There are two specific types of use the Registry must support:

  • Staff engaged in digitizing efforts should be able to discover whether a specific item has already been digitized, and if so whether the digitization has been done at an adequate level such that another digital copy is not required.
  • In the spirit of many contemporary metadata efforts, the data contributed to the Registry should be available for large-scale extraction and reuse. One obvious type of reuse that can be envisioned is the ability of a library to extract catalog records for materials digitized elsewhere for inclusion in its own local catalog. Another would be the gathering of metadata about digital materials in a specific topical area for inclusion in a portal or subject catalog.

    Some of the benefits that may flow from the registry are documented in More Access at Less Cost. The Case for a Digital Registry.

    Scope

    Initially the Registry was intended for information about faithful reproductions of monographs and serials originally published in paper format. ("Faithful reproductions" are copies intended to preserve the original appearance of published materials, and must include digital images of all pages in the original.) The scope of the initiative was later extended to include born digital monographs and serials.

    Where digitally reformatted materials are concerned, reproductions should be of meaningful bibliographic entities as traditionally described in library catalogs: entire volumes of a monograph, whole issues of journals (not single articles).
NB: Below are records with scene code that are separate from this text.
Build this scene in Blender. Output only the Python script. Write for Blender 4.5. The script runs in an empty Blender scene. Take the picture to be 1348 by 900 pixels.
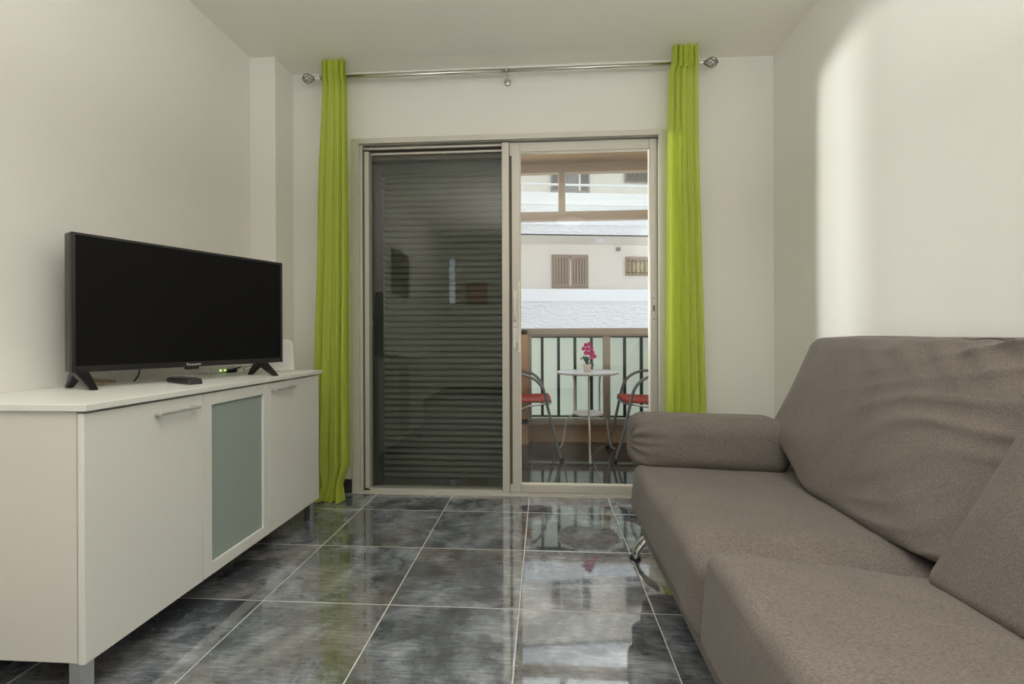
import bpy, bmesh, math, random
from mathutils import Vector, Matrix, noise
random.seed(7)
SC = bpy.context.scene
COL = SC.collection
PI = math.pi
V = Vector

# ------------------------------------------------------------------ materials
def new_mat(name):
    m = bpy.data.materials.new(name); m.use_nodes = True
    nt = m.node_tree
    return m, nt, nt.nodes['Principled BSDF'], nt.nodes['Material Output']

def N(nt, typ, **kw):
    n = nt.nodes.new(typ)
    for k, v in kw.items():
        if k in n.inputs: n.inputs[k].default_value = v
        else: setattr(n, k, v)
    return n

def simple(name, col, rough=.5, metal=0., bump=0., bscale=200., var=0., vscale=8., spec=.5, stretch=None, coat=0.):
    m, nt, b, out = new_mat(name)
    b.inputs['Base Color'].default_value = (*col, 1)
    b.inputs['Roughness'].default_value = rough
    b.inputs['Metallic'].default_value = metal
    b.inputs['Specular IOR Level'].default_value = spec
    b.inputs['Coat Weight'].default_value = coat
    if bump or var:
        tc = N(nt, 'ShaderNodeTexCoord')
        src = tc.outputs['Object']
        if stretch:
            mp = N(nt, 'ShaderNodeMapping'); mp.inputs['Scale'].default_value = stretch
            nt.links.new(src, mp.inputs['Vector']); src = mp.outputs['Vector']
    if var:
        n = N(nt, 'ShaderNodeTexNoise', Scale=vscale, Detail=5.)
        nt.links.new(src, n.inputs['Vector'])
        mx = N(nt, 'ShaderNodeMix', data_type='RGBA')
        mx.inputs['A'].default_value = (*[c * (1 - var) for c in col], 1)
        mx.inputs['B'].default_value = (*[min(1, c * (1 + var)) for c in col], 1)
        nt.links.new(n.outputs['Fac'], mx.inputs['Factor'])
        nt.links.new(mx.outputs['Result'], b.inputs['Base Color'])
    if bump:
        n2 = N(nt, 'ShaderNodeTexNoise', Scale=bscale, Detail=4.)
        nt.links.new(src, n2.inputs['Vector'])
        bp = N(nt, 'ShaderNodeBump', Strength=1.0, Distance=bump)
        nt.links.new(n2.outputs['Fac'], bp.inputs['Height'])
        nt.links.new(bp.outputs['Normal'], b.inputs['Normal'])
    return m

def floor_mat(name, x0, y0, w, tones, grout, ior, rough):
    m, nt, b, out = new_mat(name)
    L = nt.links.new
    tc = N(nt, 'ShaderNodeTexCoord')
    sp = N(nt, 'ShaderNodeSeparateXYZ'); L(tc.outputs['Object'], sp.inputs[0])
    def M(op, a, bb=None, c=None):
        n = N(nt, 'ShaderNodeMath', operation=op)
        for i, q in enumerate((a, bb, c)):
            if q is None: continue
            if isinstance(q, (int, float)): n.inputs[i].default_value = q
            else: L(q, n.inputs[i])
        return n.outputs[0]
    def axis(o, off):
        s = M('DIVIDE', M('SUBTRACT', o, off), w)
        fl = M('FLOOR', s); fr = M('SUBTRACT', s, fl)
        d = M('MULTIPLY', M('MINIMUM', fr, M('SUBTRACT', 1., fr)), w)
        return fl, d
    fx, dx = axis(sp.outputs['X'], x0); fy, dy = axis(sp.outputs['Y'], y0)
    d = M('MINIMUM', dx, dy)
    g = M('LESS_THAN', d, .0019)
    edge = N(nt, 'ShaderNodeMapRange'); L(d, edge.inputs['Value'])
    edge.inputs['From Min'].default_value = .0012; edge.inputs['From Max'].default_value = .0045
    wn = N(nt, 'ShaderNodeTexWhiteNoise', noise_dimensions='2D')
    cb = N(nt, 'ShaderNodeCombineXYZ'); L(fx, cb.inputs[0]); L(fy, cb.inputs[1]); L(cb.outputs[0], wn.inputs['Vector'])
    off = N(nt, 'ShaderNodeVectorMath', operation='SCALE'); L(wn.outputs['Color'], off.inputs[0]); off.inputs['Scale'].default_value = 9.
    ad = N(nt, 'ShaderNodeVectorMath', operation='ADD'); L(tc.outputs['Object'], ad.inputs[0]); L(off.outputs[0], ad.inputs[1])
    n1 = N(nt, 'ShaderNodeTexNoise', Scale=5.5, Detail=9., Roughness=.68, Distortion=.35); L(ad.outputs[0], n1.inputs['Vector'])
    r1 = N(nt, 'ShaderNodeValToRGB'); L(n1.outputs['Fac'], r1.inputs[0])
    el = r1.color_ramp.elements
    el[0].position = .34; el[0].color = (*tones[0], 1)
    el[1].position = .68; el[1].color = (*tones[2], 1)
    e = el.new(.5); e.color = (*tones[1], 1)
    n3 = N(nt, 'ShaderNodeTexNoise', Scale=2.8, Detail=4.); L(ad.outputs[0], n3.inputs['Vector'])
    r3 = N(nt, 'ShaderNodeValToRGB'); L(n3.outputs['Fac'], r3.inputs[0])
    r3.color_ramp.elements[0].position = .50; r3.color_ramp.elements[1].position = .68
    brn = N(nt, 'ShaderNodeMix', data_type='RGBA'); L(M('MULTIPLY', r3.outputs[0], .55), brn.inputs['Factor'])
    L(r1.outputs[0], brn.inputs['A']); brn.inputs['B'].default_value = (*tones[3], 1)
    # fine brushed streaks
    mp = N(nt, 'ShaderNodeMapping'); mp.inputs['Scale'].default_value = (14., 130., 1.); L(ad.outputs[0], mp.inputs['Vector'])
    mp.inputs['Rotation'].default_value = (0, 0, 1.35)
    n2 = N(nt, 'ShaderNodeTexNoise', Scale=1., Detail=4., Roughness=.7); L(mp.outputs[0], n2.inputs['Vector'])
    r2 = N(nt, 'ShaderNodeMapRange'); L(n2.outputs['Fac'], r2.inputs['Value'])
    r2.inputs['From Min'].default_value = .35; r2.inputs['From Max'].default_value = .7
    r2.inputs['To Min'].default_value = .55; r2.inputs['To Max'].default_value = 1.25
    st = N(nt, 'ShaderNodeVectorMath', operation='SCALE'); L(brn.outputs['Result'], st.inputs[0]); L(r2.outputs[0], st.inputs['Scale'])
    mx = N(nt, 'ShaderNodeMix', data_type='RGBA'); L(g, mx.inputs['Factor'])
    L(st.outputs[0], mx.inputs['A']); mx.inputs['B'].default_value = (*grout, 1)
    L(mx.outputs['Result'], b.inputs['Base Color'])
    b.inputs['IOR'].default_value = ior
    rr = M('ADD', M('MULTIPLY', g, .45), rough)
    L(rr, b.inputs['Roughness'])
    nb = N(nt, 'ShaderNodeTexNoise', Scale=7., Detail=2.); L(tc.outputs['Object'], nb.inputs['Vector'])
    hgt = M('ADD', M('MULTIPLY', nb.outputs['Fac'], .12), edge.outputs[0])
    bp = N(nt, 'ShaderNodeBump', Strength=.6, Distance=.0008); L(hgt, bp.inputs['Height'])
    L(bp.outputs['Normal'], b.inputs['Normal'])
    return m

def glass_mat(name, tint, extra, rough=0.):
    m, nt, b, out = new_mat(name)
    L = nt.links.new
    nt.nodes.remove(b)
    tr = N(nt, 'ShaderNodeBsdfTransparent'); tr.inputs[0].default_value = (*tint, 1)
    gl = N(nt, 'ShaderNodeBsdfGlossy'); gl.inputs['Roughness'].default_value = rough
    fr = N(nt, 'ShaderNodeFresnel')      # thin pane: the same reflectance from both faces, no inner total reflection
    ge = N(nt, 'ShaderNodeNewGeometry'); ir = N(nt, 'ShaderNodeMapRange'); L(ge.outputs['Backfacing'], ir.inputs['Value'])
    ir.inputs['To Min'].default_value = 1.5; ir.inputs['To Max'].default_value = 1 / 1.5; L(ir.outputs[0], fr.inputs['IOR'])
    mu = N(nt, 'ShaderNodeMath', operation='MULTIPLY'); L(fr.outputs[0], mu.inputs[0]); mu.inputs[1].default_value = extra
    mu.use_clamp = True
    mx = N(nt, 'ShaderNodeMixShader'); L(mu.outputs[0], mx.inputs[0]); L(tr.outputs[0], mx.inputs[1]); L(gl.outputs[0], mx.inputs[2])
    L(mx.outputs[0], out.inputs['Surface'])
    return m

def sheet_mat(name, col, transp, transl, weave=900., var=.08):
    """thin cloth / frosted sheet: diffuse + translucent + a little see-through"""
    m, nt, b, out = new_mat(name)
    L = nt.links.new
    nt.nodes.remove(b)
    tc = N(nt, 'ShaderNodeTexCoord')
    n = N(nt, 'ShaderNodeTexNoise', Scale=weave, Detail=2.); L(tc.outputs['Object'], n.inputs['Vector'])
    mx = N(nt, 'ShaderNodeMix', data_type='RGBA'); L(n.outputs['Fac'], mx.inputs['Factor'])
    mx.inputs['A'].default_value = (*[c * (1 - var) for c in col], 1)
    mx.inputs['B'].default_value = (*[min(1, c * (1 + var)) for c in col], 1)
    d = N(nt, 'ShaderNodeBsdfDiffuse'); t = N(nt, 'ShaderNodeBsdfTranslucent'); x = N(nt, 'ShaderNodeBsdfTransparent')
    L(mx.outputs['Result'], d.inputs[0]); L(mx.outputs['Result'], t.inputs[0])
    a = N(nt, 'ShaderNodeMixShader', Fac=transl); L(d.outputs[0], a.inputs[1]); L(t.outputs[0], a.inputs[2])
    c = N(nt, 'ShaderNodeMixShader', Fac=transp); L(a.outputs[0], c.inputs[1]); L(x.outputs[0], c.inputs[2])
    L(c.outputs[0], out.inputs['Surface'])
    return m

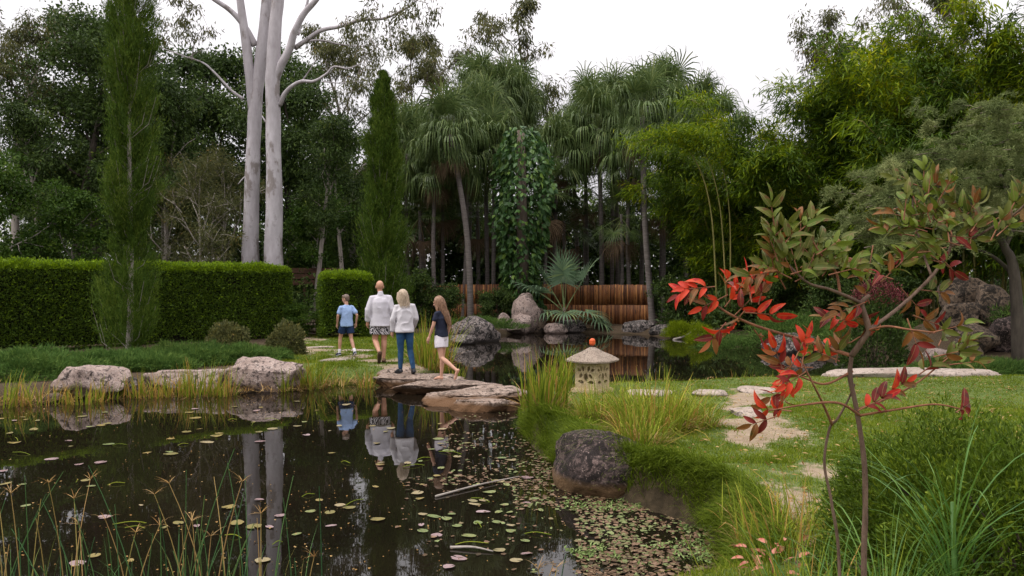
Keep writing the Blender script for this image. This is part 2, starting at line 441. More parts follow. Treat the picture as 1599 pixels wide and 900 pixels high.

The intent is to record only entities traditionally described in MARC bibliographic and holdings records. By recording materials in the Registry, institutions are signaling the intent to preserve and maintain the accessibility of the described materials over an extended timeframe (decades or centuries, not years). This implies that materials are digitized carefully, complying with established standards and best practices, and that they are stored in professionally managed systems. When registered, materials should already be digitized, or be in an active queue for digitization. A use copy of any material registered must be available on-line (either for free or through some normal business arrangement such as subscription or a charge-per-use basis) to the general public.

    The Registry is not exclusive. It is able to record information about the large and valuable legacy of digitally reformatted and born digital monographs and serials. It is also able to encourage data creators and data users to determine independently and for their own purposes, what constitutes a faithful reproduction. The existence and use of a Registry provides an opportunity to identify and build consensus around minimum characteristics that might be expected generally of digital monograph and serial content. Characteristics of digitally reformatted material are documented in the benchmark now endorsed by the DLF.

    Functionality

    To achieve the benefits that are documented here, the registry supports a number of specific uses. It has the ability to record certain kinds of data about registered objects (e.g. bibliographic and holdings data), make recorded information available to users in particular ways, and support appropriate data input and data maintenance. To assist in the development of a viable registry, minimum or base level functional requirements statements have been prepared - one for digitally reformatted monographs and serials and one for born digital monographs and serials. Both derive from an early functional requirements statement developed exclusively for digitally reformatted materials.